In 2007, Burbank lowered the number of English learners from 289 to 275, moving some students out of the category and adding in some high-scorers. The percentage of English learners scoring proficient in English increased from 19 percent to 22.5 percent. The No Child Left Behind requirement was that 22.3 percent be proficient.

Principal Ted Appel said most of the corrections were necessary because a large number of Hmong refugees had been put in the wrong grade when they arrived at Burbank as newcomers to the country. No Child Left Behind looks at high school students' test scores only in the 10th grade.

In other cases, clerks at Burbank had mistakenly failed to label some students as English learners even though documentation from their parents shows the kids spoke Mien, Hmong, Farsi, Spanish or Tongan at home.

Schools like Burbank that serve large numbers of immigrants are likely to correct their demographic data because those students can move in and out of various categories. Over the course of a school year, students can master English and move out of programs for non-native speakers.

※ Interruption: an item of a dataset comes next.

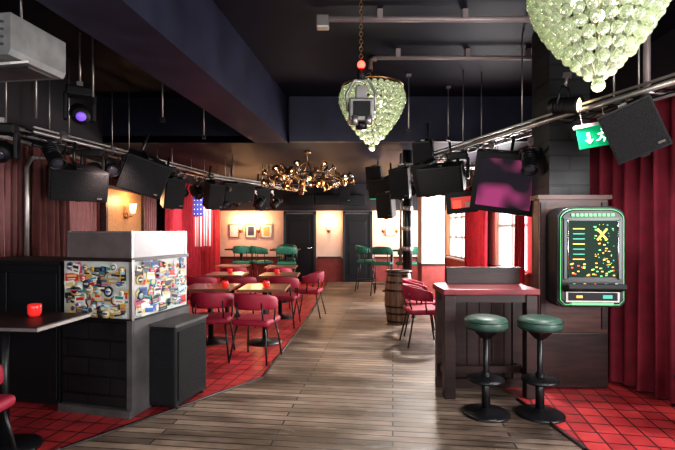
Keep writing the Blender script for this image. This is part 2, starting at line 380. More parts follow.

Private firm checks changes

At many schools, students move in and out of special education. Electronic records become outdated. For those reasons, California will always need to allow schools to correct demographic information, said Rachel Perry, director of accountability for the state Department of Education.

Changes to students' ethnic categories are much less common, The Bee's analysis shows. But when it happens, state education officials don't check to see why, Perry said. They leave it up to a private contractor – Educational Testing Service – which performs minimal checks.

Appel, the Burbank principal, said the important thing is not whether schools are correcting data but whether they are helping students learn more.

At his school, test scores have gone up over the past five years – steeply in math, more gradually in English. After making data corrections this year, Burbank was removed from the list of schools facing No Child Left Behind's consequences.

"The way to get out is not by making data corrections," Appel said. "The way to get out is to improve student achievement."